Saudi Arabia is satisfied with the current oil prices and will test new technologies to push them even higher. It seems that for this purpose, the Saudis are even going to use their women, whom they recently allowed to drive cars.

It is natural that the biggest oil producer wants oil prices to be high. Almost 90% of Saudi Arabia’s budget consists of oil revenues. Consequently, the last two years’ decline in oil prices has resulted in a 13% annual drop in the country’s GDP. The OPEC output cut deal has not given the desirable result: it has not caused a jump in oil prices. The key problem here is that oil producers have not cut their exports by as much as they have cut their outputs. Some of them have just cut their domestic consumptions but instead they have boosted their exports. Some producers have even used their reserves for this purpose.

“As a result, the distribution of the benefits produced by the OPEC deal has turned out to be not very fair,” says Vasily Tanurkov, Deputy Director of the ACRA Ratings.

In Saudi Arabia, the situation is the same: the cut in exports is not equivalent to the cut in production. But the Saudis have still recorded the biggest cut in production and have lost more than the other producers.

In Sept, they suggested cutting exports instead of cutting production. A few days ago, the Saudi Ministry of Energy, Industry and Mineral Resources said that in November the country is going to cut its exports by 560,000 barrels a day to 7.15 million.
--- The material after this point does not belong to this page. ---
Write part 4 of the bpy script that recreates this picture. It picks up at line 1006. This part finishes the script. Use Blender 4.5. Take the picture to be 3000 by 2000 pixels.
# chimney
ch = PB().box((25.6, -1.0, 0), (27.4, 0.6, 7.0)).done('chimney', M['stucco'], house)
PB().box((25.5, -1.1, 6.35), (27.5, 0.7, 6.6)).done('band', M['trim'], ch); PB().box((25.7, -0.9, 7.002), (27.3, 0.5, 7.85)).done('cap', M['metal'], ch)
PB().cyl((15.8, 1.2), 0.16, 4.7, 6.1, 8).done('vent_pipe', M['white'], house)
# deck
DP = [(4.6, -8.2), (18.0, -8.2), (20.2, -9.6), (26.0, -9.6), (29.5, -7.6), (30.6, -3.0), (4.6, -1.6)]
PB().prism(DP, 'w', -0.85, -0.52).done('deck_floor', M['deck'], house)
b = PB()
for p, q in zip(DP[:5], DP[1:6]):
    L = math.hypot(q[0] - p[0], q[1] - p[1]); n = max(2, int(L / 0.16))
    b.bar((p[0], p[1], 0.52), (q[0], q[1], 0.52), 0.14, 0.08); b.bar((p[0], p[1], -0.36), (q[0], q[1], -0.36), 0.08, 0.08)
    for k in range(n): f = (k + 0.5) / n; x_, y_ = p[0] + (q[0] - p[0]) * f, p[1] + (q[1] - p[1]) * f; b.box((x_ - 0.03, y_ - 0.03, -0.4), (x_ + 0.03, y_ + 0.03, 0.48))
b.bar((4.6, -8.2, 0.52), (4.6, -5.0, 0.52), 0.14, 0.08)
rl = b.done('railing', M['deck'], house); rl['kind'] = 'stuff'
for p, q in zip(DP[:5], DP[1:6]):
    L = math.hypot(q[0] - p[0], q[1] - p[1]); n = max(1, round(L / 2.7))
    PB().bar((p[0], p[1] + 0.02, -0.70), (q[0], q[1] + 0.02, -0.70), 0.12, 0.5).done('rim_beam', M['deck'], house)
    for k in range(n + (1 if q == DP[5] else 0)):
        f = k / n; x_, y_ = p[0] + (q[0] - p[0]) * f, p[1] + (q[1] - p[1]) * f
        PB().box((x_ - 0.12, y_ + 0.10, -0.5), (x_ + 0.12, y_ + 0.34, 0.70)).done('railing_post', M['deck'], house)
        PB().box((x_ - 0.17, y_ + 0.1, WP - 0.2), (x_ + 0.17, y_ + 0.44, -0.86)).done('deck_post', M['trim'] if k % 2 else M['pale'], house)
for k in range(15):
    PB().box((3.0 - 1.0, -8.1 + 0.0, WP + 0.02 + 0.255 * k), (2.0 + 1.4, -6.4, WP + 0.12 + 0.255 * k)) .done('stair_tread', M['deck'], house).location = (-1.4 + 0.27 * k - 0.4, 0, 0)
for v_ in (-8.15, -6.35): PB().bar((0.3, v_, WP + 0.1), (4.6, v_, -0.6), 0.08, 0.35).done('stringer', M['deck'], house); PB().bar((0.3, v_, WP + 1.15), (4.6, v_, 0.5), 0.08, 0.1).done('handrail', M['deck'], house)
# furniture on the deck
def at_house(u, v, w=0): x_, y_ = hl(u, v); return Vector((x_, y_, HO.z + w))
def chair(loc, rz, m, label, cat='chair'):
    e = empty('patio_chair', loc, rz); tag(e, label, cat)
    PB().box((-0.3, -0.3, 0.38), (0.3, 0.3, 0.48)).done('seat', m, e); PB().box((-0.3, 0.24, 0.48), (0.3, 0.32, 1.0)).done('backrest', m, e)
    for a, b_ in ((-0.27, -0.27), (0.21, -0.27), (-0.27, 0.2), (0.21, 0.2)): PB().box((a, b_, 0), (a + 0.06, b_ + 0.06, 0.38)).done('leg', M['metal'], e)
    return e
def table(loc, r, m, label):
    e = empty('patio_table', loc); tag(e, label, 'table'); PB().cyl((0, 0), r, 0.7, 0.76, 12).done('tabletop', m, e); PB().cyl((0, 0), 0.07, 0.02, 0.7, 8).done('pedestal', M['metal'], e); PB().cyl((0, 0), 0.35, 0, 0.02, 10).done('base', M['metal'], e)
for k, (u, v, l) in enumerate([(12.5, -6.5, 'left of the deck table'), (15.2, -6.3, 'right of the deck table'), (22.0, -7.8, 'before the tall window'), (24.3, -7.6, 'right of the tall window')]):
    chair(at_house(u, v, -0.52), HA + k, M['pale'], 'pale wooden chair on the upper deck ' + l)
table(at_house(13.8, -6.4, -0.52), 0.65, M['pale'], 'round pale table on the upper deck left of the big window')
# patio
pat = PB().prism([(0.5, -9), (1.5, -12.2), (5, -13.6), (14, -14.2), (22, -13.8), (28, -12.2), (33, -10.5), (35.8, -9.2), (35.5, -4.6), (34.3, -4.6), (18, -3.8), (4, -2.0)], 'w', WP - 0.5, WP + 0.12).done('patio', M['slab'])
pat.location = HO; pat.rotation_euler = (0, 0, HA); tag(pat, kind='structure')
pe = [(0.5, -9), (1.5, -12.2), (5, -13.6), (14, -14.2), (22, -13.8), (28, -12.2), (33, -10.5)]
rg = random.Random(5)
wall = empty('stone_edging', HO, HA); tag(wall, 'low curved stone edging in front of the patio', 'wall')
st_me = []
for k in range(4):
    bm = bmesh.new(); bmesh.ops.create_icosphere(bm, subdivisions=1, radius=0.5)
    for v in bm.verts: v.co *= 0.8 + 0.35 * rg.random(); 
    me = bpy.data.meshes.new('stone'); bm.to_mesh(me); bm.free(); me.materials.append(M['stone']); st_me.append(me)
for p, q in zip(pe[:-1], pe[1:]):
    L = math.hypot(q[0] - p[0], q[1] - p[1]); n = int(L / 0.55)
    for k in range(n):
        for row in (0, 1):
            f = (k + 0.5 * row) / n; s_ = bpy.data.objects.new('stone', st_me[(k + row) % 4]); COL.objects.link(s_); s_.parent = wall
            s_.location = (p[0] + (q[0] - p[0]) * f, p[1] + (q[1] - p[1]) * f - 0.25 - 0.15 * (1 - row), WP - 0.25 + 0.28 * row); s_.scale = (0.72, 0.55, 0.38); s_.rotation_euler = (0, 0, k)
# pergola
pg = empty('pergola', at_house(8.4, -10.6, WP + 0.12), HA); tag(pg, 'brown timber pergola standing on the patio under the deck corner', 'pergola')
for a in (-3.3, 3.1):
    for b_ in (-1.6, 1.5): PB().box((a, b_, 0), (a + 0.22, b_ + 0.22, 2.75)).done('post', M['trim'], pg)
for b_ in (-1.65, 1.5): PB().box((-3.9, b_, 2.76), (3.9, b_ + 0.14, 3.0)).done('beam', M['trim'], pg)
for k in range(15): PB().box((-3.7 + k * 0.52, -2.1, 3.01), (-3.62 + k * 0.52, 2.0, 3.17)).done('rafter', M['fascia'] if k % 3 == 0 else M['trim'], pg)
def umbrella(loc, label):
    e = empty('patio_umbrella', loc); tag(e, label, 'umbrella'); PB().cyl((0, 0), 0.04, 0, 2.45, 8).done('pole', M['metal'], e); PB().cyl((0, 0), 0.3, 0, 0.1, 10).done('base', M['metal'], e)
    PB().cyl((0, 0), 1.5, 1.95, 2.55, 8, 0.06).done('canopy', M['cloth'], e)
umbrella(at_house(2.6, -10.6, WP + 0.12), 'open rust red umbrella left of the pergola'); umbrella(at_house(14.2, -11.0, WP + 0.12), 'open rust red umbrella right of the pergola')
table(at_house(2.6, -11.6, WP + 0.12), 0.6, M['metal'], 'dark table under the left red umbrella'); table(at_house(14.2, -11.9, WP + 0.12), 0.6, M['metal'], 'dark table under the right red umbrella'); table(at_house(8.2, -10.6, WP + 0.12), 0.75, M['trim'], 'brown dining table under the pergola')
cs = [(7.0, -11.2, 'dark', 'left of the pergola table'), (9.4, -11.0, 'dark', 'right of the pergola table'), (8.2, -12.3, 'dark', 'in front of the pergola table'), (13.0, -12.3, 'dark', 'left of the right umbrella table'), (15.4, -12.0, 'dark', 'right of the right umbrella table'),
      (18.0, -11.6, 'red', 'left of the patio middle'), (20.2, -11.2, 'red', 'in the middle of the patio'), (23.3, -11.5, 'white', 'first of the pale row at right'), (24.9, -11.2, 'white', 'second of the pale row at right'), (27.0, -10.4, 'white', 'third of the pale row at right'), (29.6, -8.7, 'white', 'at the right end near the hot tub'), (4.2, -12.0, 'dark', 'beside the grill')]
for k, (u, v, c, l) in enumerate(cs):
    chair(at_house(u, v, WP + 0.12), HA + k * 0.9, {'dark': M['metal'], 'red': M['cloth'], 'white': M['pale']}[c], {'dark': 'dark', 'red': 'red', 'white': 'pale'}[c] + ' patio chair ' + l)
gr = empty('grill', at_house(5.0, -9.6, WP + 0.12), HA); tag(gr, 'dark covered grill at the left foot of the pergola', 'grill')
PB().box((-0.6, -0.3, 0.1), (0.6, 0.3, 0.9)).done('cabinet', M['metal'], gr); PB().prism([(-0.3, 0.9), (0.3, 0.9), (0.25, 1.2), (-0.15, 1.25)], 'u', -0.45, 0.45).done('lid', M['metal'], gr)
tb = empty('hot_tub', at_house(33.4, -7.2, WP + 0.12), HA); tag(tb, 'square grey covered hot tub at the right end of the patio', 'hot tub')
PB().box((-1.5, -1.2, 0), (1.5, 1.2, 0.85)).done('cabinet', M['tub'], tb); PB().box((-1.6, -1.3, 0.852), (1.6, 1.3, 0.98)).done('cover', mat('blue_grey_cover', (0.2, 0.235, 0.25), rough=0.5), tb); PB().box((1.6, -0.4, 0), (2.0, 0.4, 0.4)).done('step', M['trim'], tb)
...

Tanurkov expects this measure to be more effective.

But will it benefit Saudi Arabia? It will provided that that country boosts domestic demand and refining – something many other producers are not able to do, according to Igor Yushkov, senior analyst at the National Energy Security Fund. “If they do this, they will not have to cut their output,” the expert says.

The Saudis’ decision to allow their women to drive cars proves that they are considering this measure. According to Facts Global Energy, this decision will add 10% to the number of drivers in Saudi Arabia and 60,000 barrels to daily gasoline consumption. In the meantime, the Saudis are enlarging their oil refining and petrochemical companies and this is also expected to boost domestic demand. Saudi Aramco says that the Jazan oil refinery, to be commissioned by the end of this year, will need additional 400,000 barrels a day. After King Salman’s visit to Moscow, mass media reported that SIBUR of Russia is going to build in Saudi Arabia a petrochemical plant worth $1.1 billion.

But these measures will not work immediately, according to Yushkov, and Tanurkov is of the same opinion: “The short-term goal of Saudi Arabia’s recent decisions is to give Saudi Aramco access to IPO. Now that oil prices are going up, the capitals of state-owned oil companies are growing and this is a chance for their owners to charge higher prices for their shares.” Today, the cost of Saudi Aramco is estimated at $0.5 trillion-2 trillion, with the Saudis having plans to sell some 5% of its shares next year.

One more proof that the Saudis have short-term aims in view when trying to boost oil prices is that this year, their exports were lower than reported. So, this may be just verbal intervention – for it is not a fact that on Nov 30, OPEC members will approve the Saudis’ initiative to cut exports rather than outputs. OPEC has no illusions here. According to Tanurkov, even if the talks are successful, not all oil producers will be able to do what the Saudis suggest – for it is much harder to control exports than it is to control production. And if they fail to do this, the Saudis’ initiative will remain just verbal intervention and will produce just short-term effects.